What would you give my (ever so wobbly) answer for SA. 7.b)

There is not nearly enough lead to produce a ratio of 60.0g lead nitrate to 100mL water (and hence form precipitate). Thus, no lead nitrate precipitates.

So wobbly. honestly hard to tell.
But based on current knowledge it is a possibility.

[Tonychet2]

What would you give my (ever so wobbly) answer for SA. 7.b)

There is not nearly enough lead to produce a ratio of 60.0g lead nitrate to 100mL water (and hence form precipitate). Thus, no lead nitrate precipitates.

sorry not trying to be harsh or mean but 0/1

[illuminati]

What would you give my (ever so wobbly) answer for SA. 7.b)

There is not nearly enough lead to produce a ratio of 60.0g lead nitrate to 100mL water (and hence form precipitate).
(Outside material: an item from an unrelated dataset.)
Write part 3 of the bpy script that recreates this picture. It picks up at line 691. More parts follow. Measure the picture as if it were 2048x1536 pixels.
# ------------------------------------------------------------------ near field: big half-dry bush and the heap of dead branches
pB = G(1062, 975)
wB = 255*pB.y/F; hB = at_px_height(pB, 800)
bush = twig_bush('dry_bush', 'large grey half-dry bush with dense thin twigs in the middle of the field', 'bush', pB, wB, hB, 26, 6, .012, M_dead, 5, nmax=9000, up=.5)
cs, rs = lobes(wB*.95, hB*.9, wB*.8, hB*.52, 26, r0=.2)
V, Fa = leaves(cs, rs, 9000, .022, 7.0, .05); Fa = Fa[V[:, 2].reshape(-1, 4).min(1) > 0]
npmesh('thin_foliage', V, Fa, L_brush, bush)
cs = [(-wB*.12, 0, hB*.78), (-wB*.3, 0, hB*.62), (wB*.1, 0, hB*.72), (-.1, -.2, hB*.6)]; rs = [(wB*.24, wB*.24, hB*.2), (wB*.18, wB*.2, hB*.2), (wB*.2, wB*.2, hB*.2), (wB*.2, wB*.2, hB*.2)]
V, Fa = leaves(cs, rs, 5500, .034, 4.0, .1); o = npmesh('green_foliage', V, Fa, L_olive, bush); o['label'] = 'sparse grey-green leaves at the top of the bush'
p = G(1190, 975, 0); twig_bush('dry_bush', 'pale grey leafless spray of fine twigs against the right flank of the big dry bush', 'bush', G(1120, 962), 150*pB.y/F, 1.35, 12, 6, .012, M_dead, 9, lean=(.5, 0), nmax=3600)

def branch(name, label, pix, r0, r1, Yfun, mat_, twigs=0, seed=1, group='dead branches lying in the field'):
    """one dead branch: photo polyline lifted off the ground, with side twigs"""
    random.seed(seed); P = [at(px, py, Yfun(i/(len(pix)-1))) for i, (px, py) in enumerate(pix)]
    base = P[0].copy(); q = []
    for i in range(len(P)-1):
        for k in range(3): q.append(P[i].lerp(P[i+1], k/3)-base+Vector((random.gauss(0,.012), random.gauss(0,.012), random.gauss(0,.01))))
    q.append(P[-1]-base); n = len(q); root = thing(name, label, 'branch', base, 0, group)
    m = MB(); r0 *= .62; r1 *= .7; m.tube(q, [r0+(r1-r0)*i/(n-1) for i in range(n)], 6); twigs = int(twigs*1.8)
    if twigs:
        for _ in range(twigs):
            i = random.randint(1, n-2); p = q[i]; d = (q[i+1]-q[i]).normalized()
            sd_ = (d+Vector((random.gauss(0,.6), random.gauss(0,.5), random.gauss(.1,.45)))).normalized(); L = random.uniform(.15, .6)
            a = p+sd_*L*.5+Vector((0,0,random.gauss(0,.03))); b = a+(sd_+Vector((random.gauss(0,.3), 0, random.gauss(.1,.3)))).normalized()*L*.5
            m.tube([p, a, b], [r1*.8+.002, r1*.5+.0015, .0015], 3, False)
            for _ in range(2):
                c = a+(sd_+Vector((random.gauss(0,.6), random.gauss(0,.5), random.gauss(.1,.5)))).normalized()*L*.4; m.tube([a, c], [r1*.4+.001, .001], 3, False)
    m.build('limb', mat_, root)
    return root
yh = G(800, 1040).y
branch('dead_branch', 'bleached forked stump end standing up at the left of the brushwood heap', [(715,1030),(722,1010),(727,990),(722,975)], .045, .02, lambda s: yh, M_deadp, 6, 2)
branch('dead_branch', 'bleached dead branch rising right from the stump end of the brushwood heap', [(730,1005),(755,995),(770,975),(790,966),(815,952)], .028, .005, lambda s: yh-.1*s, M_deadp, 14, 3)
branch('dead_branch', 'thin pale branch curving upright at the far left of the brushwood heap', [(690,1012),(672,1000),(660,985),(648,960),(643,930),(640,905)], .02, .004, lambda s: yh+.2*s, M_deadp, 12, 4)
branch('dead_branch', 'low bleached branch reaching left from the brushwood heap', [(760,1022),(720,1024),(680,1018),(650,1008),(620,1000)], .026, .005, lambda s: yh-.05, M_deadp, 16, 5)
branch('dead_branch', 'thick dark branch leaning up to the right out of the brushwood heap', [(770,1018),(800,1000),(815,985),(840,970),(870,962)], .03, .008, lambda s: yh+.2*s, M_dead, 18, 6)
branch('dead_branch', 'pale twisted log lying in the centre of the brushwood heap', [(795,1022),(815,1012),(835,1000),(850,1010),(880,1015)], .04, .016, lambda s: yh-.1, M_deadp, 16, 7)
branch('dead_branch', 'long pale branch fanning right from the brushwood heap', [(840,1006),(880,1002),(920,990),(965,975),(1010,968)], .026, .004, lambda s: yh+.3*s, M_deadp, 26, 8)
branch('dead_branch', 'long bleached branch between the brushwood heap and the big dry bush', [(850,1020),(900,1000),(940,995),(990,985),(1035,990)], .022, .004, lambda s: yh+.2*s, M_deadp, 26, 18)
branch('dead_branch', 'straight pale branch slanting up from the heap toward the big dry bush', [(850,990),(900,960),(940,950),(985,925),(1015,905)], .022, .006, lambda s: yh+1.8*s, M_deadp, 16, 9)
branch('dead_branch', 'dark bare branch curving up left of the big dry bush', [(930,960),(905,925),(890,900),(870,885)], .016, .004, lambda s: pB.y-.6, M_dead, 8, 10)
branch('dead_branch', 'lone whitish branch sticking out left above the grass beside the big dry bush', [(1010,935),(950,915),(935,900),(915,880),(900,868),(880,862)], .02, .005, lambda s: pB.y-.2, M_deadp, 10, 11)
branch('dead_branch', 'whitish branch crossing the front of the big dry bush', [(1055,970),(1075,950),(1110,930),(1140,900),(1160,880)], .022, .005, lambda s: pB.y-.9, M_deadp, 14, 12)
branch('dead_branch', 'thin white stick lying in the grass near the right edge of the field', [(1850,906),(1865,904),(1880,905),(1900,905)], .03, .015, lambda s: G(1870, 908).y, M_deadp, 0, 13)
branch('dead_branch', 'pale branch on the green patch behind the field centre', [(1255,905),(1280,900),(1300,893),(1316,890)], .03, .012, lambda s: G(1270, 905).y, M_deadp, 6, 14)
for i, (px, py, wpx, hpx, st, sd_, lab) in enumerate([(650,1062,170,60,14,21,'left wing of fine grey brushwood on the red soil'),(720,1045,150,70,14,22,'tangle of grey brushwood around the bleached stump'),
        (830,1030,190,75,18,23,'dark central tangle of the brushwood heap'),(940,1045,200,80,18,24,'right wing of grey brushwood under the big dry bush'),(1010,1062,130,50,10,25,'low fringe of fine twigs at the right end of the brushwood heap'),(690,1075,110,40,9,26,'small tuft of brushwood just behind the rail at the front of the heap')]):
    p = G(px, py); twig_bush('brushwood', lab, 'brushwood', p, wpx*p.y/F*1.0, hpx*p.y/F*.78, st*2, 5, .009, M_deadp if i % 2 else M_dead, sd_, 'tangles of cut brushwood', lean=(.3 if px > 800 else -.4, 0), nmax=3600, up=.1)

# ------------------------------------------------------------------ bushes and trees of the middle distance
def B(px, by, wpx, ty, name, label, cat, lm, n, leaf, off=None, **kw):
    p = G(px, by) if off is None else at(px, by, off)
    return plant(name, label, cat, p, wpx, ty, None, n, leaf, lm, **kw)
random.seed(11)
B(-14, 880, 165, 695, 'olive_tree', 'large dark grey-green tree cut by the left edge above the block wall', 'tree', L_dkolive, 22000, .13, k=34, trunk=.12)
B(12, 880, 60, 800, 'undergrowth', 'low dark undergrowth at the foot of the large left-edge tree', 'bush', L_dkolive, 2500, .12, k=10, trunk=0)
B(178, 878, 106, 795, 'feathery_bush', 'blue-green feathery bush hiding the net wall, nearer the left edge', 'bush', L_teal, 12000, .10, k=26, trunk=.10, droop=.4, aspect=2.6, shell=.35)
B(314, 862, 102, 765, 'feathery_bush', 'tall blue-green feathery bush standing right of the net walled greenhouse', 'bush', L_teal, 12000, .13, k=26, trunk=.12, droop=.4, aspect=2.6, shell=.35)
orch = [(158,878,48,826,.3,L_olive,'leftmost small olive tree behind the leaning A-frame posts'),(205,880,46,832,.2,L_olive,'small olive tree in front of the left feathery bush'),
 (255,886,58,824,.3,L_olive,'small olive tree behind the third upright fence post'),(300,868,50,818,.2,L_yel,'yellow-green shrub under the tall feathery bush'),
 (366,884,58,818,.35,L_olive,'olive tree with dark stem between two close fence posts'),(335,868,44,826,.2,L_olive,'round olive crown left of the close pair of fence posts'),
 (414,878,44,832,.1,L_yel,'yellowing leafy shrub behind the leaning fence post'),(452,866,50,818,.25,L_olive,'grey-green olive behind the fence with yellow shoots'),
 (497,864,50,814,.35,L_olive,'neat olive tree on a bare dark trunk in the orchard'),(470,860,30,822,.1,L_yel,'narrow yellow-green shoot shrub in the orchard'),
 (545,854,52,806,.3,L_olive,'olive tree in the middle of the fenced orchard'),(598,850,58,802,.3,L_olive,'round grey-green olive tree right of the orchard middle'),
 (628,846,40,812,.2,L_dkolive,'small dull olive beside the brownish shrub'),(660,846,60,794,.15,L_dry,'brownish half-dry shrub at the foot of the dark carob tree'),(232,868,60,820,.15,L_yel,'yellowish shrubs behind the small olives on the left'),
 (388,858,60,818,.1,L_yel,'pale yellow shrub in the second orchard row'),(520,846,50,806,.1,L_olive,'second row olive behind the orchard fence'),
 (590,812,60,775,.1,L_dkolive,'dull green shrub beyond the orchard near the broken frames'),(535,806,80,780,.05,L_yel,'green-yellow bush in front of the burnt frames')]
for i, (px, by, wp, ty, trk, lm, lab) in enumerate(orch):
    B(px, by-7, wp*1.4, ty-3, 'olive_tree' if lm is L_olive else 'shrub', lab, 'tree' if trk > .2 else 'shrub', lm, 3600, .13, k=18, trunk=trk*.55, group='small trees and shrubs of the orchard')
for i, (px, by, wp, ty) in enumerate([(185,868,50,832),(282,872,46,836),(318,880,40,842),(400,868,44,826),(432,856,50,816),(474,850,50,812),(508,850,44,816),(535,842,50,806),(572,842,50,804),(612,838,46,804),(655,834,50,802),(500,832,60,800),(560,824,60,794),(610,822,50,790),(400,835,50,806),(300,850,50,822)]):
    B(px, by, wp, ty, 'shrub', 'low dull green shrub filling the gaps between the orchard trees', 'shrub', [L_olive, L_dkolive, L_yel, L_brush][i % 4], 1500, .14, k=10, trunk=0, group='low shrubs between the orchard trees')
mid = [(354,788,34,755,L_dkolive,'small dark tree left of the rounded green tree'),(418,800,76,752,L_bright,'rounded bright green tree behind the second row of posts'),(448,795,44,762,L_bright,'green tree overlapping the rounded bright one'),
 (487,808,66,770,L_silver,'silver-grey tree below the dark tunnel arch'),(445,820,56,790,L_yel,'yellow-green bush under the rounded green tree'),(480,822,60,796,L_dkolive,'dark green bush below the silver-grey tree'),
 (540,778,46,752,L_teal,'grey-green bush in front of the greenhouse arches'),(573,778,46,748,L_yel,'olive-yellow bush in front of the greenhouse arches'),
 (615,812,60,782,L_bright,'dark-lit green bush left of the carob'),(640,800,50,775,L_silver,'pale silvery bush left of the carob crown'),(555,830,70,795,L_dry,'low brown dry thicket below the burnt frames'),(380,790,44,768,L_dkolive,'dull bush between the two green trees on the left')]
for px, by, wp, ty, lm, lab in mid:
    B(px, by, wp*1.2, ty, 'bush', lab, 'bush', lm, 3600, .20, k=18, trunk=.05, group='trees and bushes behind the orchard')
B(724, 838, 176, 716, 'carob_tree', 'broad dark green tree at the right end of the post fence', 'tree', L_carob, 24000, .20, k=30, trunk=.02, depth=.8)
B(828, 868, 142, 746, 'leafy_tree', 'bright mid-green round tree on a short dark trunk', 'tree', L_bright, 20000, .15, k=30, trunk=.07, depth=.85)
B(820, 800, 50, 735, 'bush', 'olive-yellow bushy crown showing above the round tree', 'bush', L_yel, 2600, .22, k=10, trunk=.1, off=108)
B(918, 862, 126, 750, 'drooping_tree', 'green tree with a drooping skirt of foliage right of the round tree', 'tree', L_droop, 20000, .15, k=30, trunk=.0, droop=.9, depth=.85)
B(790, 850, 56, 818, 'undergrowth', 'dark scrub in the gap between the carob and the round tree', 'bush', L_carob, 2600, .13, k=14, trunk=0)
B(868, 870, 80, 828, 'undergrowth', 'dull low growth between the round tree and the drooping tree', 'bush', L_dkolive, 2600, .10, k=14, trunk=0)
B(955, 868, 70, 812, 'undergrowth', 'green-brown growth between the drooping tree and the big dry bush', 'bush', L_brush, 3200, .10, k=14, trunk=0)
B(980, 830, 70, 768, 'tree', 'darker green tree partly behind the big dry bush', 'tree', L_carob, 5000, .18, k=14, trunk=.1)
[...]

Thus, no lead nitrate precipitates.

sorry not trying to be harsh or mean but 0/1

I wouldn't be so sure.
It's because you can argue that they have given you the solubility of the lead nitrate. Since you know that lead nitrate has a high solubility in water, you know that after the solution has become saturated you'd have a solid in there. If you had written that the solution was not saturated and therefore no excess salt crystals would be in solution that could have gotten one mark.
What he's written is just a more simplified version.